The Offshore Petroleum Licensing Bill is unnecessary, undermines action on climate change and will not cut energy bills or increase energy security. I opposed it at its Second Reading in the House of Commons.

The Bill would require the oil and gas regulator, the North Sea Transition Authority (NSTA), to run annual applications for new offshore oil and gas licences. However, I believe this is entirely unnecessary, since licensing rounds are already run when the NSTA decides they are needed. Hundreds of licences have been granted over six licensing rounds in the last 13 years, yet this has done nothing to protect us from the worst cost-of-living crisis in generations.

On energy bills, the Energy Secretary has herself stated that this policy will not cut prices for families. On energy security, meanwhile, doubling down on fossil fuels will make Britain more insecure, not less. The more we rely on fossil fuels, the more we depend on the dictators who control and set prices on international markets – no matter where those fossil fuels are produced.

The way for us to bring down energy imports is to produce more clean power at home that we can control. Indeed, the UK would need less imported gas by 2030 under the plans that I support to expand cheap, homegrown renewables and other low-carbon power, than under the Government’s energy policies.
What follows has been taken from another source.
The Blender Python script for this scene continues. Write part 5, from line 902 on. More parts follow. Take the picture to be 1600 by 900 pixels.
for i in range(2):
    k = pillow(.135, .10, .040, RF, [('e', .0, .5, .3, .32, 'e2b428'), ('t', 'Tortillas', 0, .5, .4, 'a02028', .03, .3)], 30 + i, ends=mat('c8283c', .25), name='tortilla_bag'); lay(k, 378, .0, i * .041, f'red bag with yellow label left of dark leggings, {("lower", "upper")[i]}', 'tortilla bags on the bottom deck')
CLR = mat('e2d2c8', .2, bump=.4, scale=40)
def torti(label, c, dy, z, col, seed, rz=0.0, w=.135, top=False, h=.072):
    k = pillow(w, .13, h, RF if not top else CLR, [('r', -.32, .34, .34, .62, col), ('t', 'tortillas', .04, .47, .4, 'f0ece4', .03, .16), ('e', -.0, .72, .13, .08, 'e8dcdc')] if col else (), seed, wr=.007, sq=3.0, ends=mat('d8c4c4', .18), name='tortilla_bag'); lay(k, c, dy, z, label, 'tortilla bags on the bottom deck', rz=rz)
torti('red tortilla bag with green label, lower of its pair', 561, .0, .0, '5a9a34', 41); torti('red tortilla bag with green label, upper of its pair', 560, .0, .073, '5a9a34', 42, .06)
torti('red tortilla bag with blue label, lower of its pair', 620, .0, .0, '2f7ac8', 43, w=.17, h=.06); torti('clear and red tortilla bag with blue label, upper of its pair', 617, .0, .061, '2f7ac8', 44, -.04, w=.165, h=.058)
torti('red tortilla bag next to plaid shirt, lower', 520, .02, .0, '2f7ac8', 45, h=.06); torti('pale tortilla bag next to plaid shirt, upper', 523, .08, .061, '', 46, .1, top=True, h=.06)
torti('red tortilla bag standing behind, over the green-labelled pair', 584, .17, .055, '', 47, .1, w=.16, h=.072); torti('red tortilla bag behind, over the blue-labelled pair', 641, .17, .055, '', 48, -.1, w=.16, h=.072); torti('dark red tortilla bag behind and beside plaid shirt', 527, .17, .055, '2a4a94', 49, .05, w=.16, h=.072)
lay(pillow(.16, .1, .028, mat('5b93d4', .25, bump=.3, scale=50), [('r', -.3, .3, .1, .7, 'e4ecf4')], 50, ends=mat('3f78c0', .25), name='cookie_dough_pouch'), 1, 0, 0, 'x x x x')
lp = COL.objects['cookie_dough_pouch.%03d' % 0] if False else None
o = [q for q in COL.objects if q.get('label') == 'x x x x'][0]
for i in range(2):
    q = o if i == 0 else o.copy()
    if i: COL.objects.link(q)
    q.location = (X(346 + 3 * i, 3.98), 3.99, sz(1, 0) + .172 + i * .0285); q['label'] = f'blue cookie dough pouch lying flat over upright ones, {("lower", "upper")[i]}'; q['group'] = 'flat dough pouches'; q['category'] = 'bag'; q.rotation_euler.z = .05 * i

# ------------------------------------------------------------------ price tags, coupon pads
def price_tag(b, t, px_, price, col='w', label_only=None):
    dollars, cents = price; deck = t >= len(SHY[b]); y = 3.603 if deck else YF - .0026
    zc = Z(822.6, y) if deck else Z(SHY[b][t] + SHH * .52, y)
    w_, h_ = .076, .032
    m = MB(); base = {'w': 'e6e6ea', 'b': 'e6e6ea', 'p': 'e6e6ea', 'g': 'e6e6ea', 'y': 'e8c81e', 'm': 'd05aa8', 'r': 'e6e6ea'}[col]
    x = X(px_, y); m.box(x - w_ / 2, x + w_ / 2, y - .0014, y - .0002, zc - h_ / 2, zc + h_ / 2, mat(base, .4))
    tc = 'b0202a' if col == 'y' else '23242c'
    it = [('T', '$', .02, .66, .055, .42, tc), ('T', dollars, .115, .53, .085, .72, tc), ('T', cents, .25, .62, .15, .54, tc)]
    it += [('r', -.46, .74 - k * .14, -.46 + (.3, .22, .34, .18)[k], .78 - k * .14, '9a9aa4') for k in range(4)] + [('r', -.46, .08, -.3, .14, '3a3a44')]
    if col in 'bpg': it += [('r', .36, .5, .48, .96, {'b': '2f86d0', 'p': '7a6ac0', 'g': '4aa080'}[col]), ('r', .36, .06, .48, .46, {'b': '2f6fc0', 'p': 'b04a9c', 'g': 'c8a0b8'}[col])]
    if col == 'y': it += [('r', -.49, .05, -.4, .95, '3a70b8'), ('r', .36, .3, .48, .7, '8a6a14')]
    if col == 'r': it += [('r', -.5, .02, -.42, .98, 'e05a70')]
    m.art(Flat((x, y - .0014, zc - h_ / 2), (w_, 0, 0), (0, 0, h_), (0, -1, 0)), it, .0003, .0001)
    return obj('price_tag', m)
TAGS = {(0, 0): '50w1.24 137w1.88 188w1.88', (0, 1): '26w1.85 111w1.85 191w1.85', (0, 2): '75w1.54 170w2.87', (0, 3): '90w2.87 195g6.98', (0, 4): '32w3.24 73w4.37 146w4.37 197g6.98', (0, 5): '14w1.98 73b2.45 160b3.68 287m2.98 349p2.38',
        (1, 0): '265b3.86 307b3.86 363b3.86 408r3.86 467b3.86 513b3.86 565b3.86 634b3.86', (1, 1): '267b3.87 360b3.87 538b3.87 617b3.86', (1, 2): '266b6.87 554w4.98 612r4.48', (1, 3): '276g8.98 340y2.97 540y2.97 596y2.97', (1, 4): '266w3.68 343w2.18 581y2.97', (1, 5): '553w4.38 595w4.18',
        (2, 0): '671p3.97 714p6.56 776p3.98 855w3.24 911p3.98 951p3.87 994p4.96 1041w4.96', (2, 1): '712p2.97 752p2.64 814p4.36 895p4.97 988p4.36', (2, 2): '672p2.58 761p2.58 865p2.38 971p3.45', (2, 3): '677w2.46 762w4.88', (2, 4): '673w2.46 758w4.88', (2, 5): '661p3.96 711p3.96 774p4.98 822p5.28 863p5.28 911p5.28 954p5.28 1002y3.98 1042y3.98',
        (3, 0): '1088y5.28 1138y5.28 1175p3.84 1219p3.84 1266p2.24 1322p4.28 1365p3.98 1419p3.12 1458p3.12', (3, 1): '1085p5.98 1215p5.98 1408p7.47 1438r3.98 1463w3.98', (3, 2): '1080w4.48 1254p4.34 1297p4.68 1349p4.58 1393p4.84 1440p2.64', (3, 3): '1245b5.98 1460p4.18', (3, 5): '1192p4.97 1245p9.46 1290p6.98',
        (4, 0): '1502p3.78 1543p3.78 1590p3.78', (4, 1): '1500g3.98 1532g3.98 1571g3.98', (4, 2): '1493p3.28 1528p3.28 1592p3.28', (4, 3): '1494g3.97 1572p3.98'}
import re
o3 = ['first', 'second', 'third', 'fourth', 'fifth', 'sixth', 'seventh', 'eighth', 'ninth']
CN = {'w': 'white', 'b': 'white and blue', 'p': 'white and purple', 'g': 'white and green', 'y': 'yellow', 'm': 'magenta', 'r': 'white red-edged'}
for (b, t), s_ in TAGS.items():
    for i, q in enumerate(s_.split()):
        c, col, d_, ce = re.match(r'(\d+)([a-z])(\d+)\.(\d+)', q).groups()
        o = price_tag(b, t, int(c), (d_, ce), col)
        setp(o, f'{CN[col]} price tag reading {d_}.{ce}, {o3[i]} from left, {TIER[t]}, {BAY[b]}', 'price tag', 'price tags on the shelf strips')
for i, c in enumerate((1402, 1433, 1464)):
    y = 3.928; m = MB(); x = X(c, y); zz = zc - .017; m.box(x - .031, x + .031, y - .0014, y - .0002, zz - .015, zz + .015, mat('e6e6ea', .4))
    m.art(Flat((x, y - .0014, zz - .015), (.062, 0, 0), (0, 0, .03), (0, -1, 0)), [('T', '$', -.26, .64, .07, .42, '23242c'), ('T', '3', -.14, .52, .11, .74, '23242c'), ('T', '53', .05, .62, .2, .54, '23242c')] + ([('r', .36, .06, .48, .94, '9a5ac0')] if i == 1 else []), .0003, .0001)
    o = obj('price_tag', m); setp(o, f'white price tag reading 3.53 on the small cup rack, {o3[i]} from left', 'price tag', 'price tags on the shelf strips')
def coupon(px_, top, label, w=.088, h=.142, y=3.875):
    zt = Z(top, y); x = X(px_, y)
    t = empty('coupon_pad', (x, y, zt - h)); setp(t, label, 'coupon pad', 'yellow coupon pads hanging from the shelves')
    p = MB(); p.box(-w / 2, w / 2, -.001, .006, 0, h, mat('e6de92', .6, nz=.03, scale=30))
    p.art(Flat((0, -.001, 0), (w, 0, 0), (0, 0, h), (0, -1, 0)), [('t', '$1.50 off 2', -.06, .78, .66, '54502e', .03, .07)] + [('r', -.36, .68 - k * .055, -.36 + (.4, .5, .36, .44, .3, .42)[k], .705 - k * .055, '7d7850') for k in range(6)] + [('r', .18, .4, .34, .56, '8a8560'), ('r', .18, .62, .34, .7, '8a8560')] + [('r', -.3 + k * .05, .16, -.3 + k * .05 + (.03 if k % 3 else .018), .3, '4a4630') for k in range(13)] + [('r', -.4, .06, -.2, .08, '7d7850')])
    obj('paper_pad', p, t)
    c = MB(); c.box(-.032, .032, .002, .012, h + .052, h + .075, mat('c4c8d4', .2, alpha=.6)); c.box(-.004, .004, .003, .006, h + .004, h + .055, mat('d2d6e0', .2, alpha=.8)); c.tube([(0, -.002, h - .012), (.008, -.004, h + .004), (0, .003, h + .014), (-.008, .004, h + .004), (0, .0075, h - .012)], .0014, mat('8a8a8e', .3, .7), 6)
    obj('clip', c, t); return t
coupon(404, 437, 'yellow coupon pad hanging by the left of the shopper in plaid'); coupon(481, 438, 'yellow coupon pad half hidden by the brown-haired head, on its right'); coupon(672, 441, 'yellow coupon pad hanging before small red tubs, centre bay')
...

I recognise that we owe it to North Sea oil and gas communities to deliver a managed, fair and prosperous transition. However, I believe the way to do this is to carry on using existing fields, while delivering jobs for North Sea workers in the industries of the future, such as in offshore wind, carbon capture and hydrogen.

Finally, the Bill is completely incompatible with our climate commitments. As the UN, International Energy Agency and various other respected bodies have made clear, maxing out fossil fuels risks global warming far above the 1.5°C limit we need to keep to if we are to avoid the worst impacts of climate change.

I believe that failure to invest in tackling climate change and therefore the future of our prosperity and security would be reckless and irresponsible. For far too long climate change has been viewed as tomorrow’s problem – an issue that will affect future generations. The urgency for action has become strikingly evident and I’m proud that Labour has put it at the centre of our agenda for government.

Unfortunately, the Bill passed its Second Reading. I can nevertheless assure you that I will continue to support efforts to oppose it through its further parliamentary stages.